- _Requirement_:
Search the records for the word "Treat" and pick out every line that has it.

- _Records for the exercise_:

---

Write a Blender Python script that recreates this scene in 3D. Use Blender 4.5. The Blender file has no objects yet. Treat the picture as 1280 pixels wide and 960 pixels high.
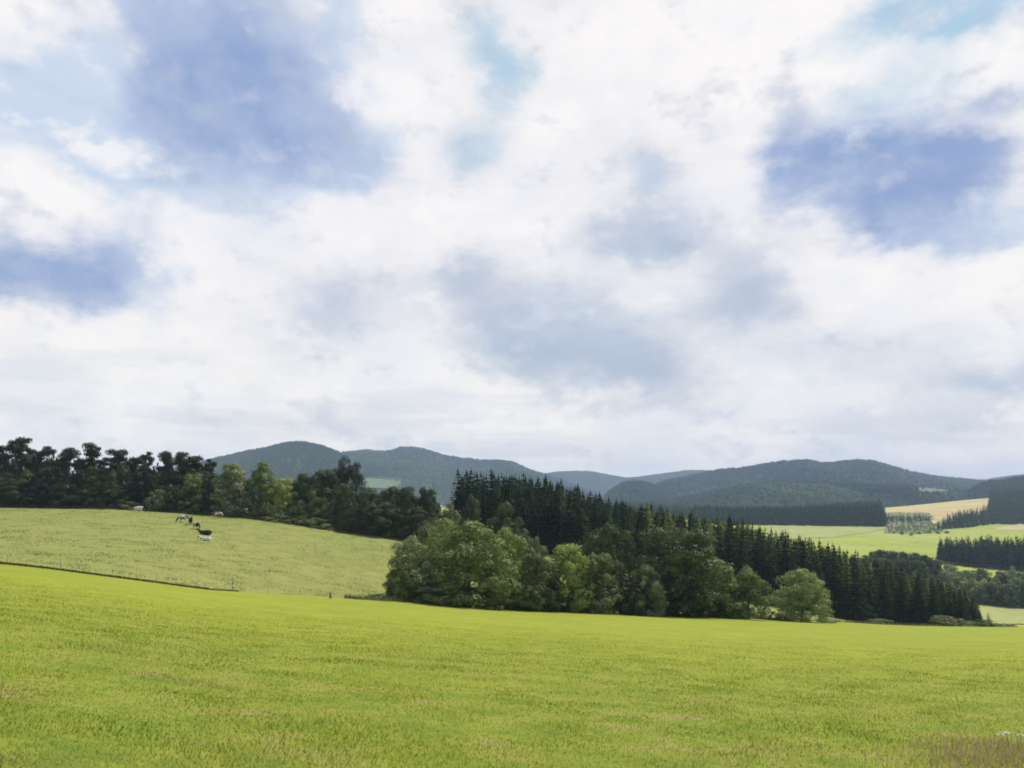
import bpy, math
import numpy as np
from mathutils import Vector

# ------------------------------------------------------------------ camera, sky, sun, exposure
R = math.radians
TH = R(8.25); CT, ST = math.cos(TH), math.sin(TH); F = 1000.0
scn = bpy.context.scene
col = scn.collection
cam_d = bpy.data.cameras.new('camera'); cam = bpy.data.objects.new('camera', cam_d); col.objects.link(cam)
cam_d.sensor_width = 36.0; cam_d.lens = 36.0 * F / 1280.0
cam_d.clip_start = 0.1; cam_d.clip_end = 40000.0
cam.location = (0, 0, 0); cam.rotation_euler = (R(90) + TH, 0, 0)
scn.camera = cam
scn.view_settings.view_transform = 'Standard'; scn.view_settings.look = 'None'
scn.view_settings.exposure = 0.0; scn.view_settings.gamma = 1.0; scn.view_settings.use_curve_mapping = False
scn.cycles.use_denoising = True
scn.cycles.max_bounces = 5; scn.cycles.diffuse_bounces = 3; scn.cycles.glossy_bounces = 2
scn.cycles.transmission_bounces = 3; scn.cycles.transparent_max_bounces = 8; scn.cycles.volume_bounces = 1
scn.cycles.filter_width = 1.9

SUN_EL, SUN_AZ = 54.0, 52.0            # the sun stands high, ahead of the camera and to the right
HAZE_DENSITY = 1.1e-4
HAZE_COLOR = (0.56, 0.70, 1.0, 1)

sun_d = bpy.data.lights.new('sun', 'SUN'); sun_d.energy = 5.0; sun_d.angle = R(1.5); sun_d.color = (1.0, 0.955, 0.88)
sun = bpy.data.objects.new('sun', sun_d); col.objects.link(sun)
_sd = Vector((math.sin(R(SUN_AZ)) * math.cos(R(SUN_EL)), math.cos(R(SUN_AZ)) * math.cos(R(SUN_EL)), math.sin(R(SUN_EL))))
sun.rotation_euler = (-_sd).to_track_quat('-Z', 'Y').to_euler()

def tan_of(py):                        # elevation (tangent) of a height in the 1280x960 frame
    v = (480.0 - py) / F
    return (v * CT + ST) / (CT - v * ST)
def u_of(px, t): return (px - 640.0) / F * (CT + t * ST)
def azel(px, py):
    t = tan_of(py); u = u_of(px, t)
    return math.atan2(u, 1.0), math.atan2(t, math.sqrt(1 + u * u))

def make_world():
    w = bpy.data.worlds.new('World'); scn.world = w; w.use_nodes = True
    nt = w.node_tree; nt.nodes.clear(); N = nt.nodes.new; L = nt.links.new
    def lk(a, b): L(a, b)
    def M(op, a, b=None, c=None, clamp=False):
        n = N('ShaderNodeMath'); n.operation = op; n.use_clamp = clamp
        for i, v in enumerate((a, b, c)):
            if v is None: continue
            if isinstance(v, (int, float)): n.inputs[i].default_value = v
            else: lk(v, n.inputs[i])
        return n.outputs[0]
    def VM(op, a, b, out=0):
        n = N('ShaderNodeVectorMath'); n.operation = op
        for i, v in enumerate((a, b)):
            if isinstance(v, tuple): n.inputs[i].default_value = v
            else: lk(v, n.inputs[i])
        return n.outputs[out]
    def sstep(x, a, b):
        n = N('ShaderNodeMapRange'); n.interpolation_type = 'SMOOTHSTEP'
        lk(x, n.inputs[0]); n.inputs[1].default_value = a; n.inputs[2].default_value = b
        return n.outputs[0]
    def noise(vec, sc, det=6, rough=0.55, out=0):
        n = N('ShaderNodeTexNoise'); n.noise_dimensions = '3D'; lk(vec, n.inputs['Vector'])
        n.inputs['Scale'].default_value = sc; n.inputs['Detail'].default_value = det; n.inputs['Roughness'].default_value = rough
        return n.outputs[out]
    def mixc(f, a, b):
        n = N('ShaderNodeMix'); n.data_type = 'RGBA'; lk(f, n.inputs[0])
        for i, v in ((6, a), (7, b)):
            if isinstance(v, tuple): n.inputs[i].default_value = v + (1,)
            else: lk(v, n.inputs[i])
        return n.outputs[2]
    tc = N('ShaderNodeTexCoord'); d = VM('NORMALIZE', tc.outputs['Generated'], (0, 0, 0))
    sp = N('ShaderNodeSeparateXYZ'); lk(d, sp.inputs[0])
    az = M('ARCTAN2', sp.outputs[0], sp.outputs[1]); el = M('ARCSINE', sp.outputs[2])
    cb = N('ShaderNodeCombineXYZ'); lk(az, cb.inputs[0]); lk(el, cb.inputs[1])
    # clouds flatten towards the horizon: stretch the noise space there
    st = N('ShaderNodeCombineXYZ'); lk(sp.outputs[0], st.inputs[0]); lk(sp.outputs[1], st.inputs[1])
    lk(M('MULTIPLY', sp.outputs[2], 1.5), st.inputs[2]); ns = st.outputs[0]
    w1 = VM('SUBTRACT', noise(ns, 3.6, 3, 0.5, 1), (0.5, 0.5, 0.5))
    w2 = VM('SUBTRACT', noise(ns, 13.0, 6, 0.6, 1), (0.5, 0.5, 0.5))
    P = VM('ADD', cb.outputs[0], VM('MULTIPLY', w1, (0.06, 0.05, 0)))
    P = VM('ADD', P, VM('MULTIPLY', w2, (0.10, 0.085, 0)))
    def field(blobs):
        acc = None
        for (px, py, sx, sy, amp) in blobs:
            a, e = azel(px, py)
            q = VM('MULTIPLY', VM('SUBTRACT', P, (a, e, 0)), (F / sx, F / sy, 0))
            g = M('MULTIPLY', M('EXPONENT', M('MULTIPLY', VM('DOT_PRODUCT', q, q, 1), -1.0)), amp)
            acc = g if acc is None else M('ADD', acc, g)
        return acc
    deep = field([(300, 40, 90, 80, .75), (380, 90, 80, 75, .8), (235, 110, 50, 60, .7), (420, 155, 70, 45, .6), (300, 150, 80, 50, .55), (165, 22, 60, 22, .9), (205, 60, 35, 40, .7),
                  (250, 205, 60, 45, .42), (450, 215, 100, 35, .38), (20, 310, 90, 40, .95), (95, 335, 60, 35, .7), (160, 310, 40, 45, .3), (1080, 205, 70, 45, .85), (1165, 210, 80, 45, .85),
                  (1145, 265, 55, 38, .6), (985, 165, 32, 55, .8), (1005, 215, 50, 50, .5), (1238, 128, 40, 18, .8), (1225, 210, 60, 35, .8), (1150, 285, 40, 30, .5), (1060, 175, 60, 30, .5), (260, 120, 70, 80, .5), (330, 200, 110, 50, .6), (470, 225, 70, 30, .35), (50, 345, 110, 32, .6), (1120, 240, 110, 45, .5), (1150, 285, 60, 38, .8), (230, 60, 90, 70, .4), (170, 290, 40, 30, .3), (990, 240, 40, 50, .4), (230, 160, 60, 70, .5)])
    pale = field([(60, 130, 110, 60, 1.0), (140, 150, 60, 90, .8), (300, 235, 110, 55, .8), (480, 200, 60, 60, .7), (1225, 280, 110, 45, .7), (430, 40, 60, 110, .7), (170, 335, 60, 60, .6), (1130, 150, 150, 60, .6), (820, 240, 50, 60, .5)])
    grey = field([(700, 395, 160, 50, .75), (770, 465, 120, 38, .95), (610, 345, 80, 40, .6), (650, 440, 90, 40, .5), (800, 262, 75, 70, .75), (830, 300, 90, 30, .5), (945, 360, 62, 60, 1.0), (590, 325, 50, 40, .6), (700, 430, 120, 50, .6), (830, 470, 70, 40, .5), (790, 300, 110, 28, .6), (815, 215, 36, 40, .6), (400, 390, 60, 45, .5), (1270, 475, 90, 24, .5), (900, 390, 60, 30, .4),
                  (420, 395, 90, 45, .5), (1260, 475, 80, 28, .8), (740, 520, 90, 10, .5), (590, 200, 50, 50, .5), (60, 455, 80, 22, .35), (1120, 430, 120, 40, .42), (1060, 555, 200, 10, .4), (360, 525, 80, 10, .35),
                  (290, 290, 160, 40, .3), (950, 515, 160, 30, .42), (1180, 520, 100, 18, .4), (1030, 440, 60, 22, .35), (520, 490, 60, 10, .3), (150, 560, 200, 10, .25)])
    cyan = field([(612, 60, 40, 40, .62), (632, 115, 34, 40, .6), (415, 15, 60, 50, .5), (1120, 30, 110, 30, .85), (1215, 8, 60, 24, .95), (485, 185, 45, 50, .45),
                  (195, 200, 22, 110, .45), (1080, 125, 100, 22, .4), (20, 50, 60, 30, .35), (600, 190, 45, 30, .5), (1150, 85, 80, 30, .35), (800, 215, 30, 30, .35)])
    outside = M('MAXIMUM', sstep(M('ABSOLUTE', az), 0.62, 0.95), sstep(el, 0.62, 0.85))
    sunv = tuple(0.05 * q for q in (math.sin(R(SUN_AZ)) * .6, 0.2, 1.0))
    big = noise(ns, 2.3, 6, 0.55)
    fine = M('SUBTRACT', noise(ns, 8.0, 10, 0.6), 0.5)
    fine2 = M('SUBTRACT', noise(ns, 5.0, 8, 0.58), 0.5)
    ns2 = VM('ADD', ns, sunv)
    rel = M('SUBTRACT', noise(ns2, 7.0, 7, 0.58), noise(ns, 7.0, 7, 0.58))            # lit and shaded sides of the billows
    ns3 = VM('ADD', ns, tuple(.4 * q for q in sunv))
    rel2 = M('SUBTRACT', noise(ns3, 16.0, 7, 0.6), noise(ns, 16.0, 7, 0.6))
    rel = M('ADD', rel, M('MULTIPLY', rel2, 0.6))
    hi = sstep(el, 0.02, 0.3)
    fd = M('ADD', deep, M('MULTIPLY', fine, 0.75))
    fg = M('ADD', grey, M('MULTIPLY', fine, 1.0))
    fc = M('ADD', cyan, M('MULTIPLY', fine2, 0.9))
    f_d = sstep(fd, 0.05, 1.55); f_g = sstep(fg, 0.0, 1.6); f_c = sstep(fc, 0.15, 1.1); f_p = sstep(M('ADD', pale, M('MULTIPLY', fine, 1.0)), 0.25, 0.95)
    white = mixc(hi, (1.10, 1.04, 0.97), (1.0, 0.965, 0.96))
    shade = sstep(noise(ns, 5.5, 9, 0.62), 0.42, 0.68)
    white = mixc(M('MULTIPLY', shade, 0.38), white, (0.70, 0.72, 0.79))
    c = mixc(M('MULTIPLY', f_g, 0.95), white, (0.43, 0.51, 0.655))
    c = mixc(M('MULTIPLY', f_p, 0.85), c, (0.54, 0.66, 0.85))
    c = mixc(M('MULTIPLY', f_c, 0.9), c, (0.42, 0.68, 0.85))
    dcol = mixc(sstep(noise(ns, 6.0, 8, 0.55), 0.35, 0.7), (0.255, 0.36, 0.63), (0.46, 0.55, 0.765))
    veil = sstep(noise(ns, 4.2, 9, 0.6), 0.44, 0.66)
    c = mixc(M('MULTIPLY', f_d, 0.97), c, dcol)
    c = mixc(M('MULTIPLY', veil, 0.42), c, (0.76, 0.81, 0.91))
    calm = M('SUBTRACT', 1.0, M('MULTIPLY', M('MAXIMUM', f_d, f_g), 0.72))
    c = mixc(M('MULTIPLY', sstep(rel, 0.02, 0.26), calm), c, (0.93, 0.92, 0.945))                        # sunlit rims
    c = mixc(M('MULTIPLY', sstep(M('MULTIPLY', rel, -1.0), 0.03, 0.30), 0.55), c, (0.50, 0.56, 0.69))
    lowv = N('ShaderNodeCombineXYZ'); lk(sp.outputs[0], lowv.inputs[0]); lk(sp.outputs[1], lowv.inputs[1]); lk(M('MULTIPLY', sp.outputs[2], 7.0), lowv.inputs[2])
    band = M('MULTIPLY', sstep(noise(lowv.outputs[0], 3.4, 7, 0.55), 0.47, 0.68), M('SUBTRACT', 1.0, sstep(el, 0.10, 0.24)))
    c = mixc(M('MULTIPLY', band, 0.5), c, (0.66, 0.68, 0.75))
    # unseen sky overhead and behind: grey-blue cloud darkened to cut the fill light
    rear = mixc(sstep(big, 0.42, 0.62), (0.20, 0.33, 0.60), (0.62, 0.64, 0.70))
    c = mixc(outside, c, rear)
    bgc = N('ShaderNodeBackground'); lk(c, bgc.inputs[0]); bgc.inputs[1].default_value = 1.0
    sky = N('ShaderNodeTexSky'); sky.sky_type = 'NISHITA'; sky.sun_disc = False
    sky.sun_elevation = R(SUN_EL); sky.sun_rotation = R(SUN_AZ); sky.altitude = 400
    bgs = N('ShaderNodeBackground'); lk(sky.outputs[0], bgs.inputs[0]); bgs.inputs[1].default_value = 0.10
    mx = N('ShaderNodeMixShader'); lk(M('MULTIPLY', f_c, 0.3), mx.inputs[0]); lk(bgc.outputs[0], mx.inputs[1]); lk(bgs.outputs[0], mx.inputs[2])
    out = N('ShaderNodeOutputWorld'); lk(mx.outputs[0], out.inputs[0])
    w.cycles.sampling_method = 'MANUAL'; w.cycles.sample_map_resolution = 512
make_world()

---

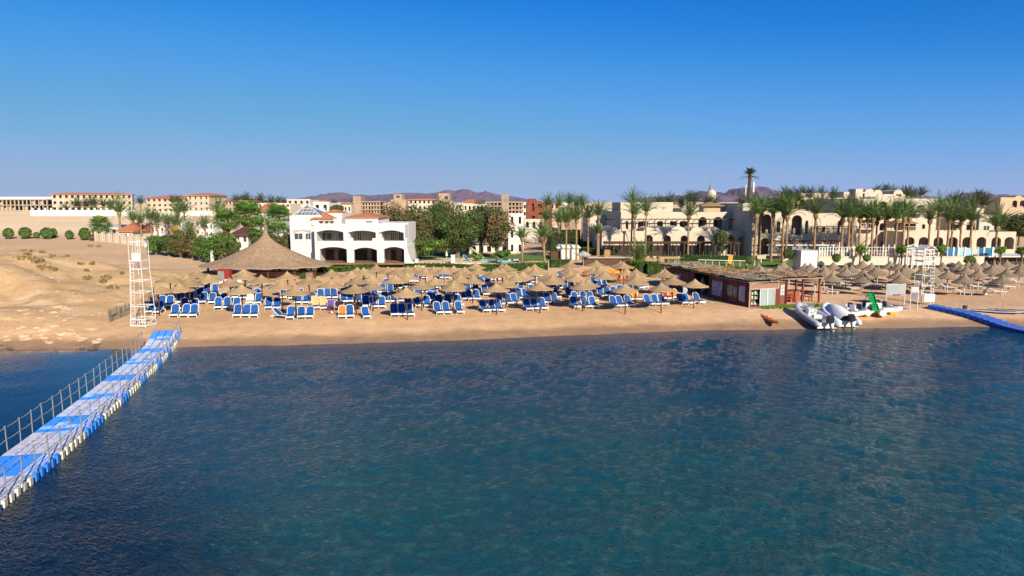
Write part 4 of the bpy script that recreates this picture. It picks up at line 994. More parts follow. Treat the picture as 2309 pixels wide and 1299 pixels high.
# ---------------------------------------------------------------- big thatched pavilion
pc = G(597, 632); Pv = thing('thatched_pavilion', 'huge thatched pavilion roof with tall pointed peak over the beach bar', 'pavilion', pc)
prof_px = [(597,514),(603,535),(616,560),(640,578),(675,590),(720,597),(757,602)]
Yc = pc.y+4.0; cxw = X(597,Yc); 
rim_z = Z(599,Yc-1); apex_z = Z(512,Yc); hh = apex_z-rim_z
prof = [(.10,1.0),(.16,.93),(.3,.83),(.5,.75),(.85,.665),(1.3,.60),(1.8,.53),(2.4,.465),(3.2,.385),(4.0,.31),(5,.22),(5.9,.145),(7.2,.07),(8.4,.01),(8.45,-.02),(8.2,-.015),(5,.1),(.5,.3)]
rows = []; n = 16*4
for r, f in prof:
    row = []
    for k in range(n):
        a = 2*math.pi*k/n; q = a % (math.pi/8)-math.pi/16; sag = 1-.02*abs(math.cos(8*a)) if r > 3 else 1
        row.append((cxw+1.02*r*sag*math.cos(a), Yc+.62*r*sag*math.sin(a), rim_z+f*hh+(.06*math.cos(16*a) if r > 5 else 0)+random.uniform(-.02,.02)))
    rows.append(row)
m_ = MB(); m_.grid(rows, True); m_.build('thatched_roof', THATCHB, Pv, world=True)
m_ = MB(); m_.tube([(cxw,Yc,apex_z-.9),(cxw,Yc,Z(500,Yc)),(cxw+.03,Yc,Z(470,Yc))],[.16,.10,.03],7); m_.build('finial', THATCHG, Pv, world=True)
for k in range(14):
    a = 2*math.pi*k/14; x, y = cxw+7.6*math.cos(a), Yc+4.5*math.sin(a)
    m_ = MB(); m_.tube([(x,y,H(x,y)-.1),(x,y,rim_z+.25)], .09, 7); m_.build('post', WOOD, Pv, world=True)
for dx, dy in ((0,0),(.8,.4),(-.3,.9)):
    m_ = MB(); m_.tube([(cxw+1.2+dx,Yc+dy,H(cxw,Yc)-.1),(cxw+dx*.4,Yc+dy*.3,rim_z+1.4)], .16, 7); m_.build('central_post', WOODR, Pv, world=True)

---

- _Task answer_:
Write a Blender Python script that recreates this scene in 3D. Use Blender 4.5. The Blender file has no objects yet. Treat the picture as 1280 pixels wide and 960 pixels high.
Write part 4 of the bpy script that recreates this picture. It picks up at line 994. More parts follow. Treat the picture as 2309 pixels wide and 1299 pixels high.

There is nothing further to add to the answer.